Coupling between elasticity in a nematic phase and front dynamics for a moving nematic-isotropic boundary

Abstract
During growth or melting of the nematic phase at the expense of the isotropic one caused by pulling the sample from a hot into a cold thermal contact, or vice versa (directional ordering or melting), the two-phase front undergoes a morphological instability on the mesoscale at a critical pulling speed, known under the name of the Mullins-Sekerka instability. Their original work [J. Appl. Phys. 35, 444 (1964)] focused on the diffusive nature of the instability: it is driven by impurity diffusion. At large speeds—where the destabilizing diffusion length is small enough—the front restabilizes into a planar one due to surface tension. The anchoring of the liquid crystal molecules on both the front and the plates within which the sample is confined causes strong distortions of the molecules, which react on front dynamics. In this paper, we present a general formulation for the coupling between elasticity in a nematic phase and front dynamics during growth or melting of the nematic phase.
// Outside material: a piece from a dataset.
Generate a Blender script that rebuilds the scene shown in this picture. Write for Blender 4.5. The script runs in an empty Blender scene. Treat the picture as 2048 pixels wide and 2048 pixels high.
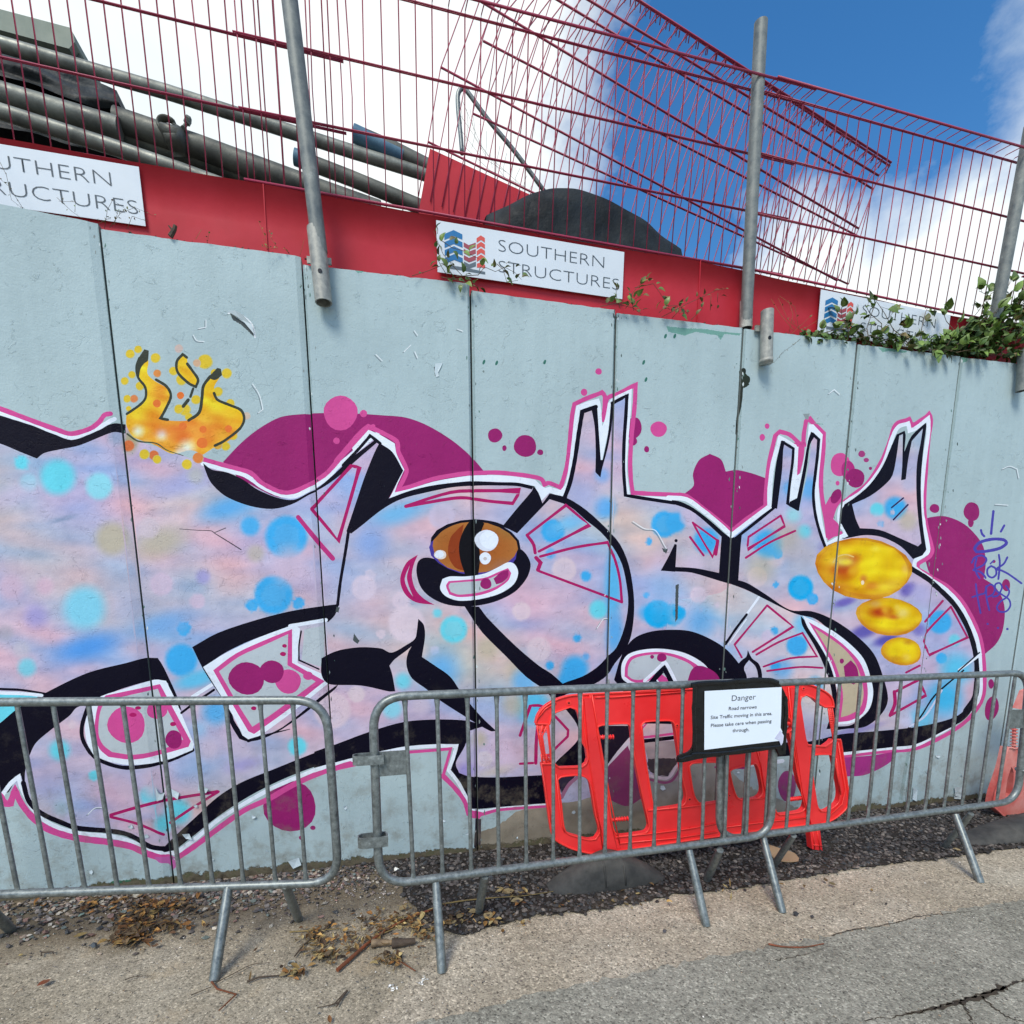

As an exploitation of this model, we confine ourselves to a simplistic geometry of the director configuration in the linear regime (where the front depletion is small). We find that both during growth and melting, the coupling leads to a drift of the pattern along the two-phase front. During melting, and at large enough growth velocities (which are experimentally accessible and lie in the range 100–200 μm/s), the coupling is stong and leads to a large shift of the restabilization speed. We present the results in a physically appealing picture. Speculation and outlook for new lines of physical inquiries are presented.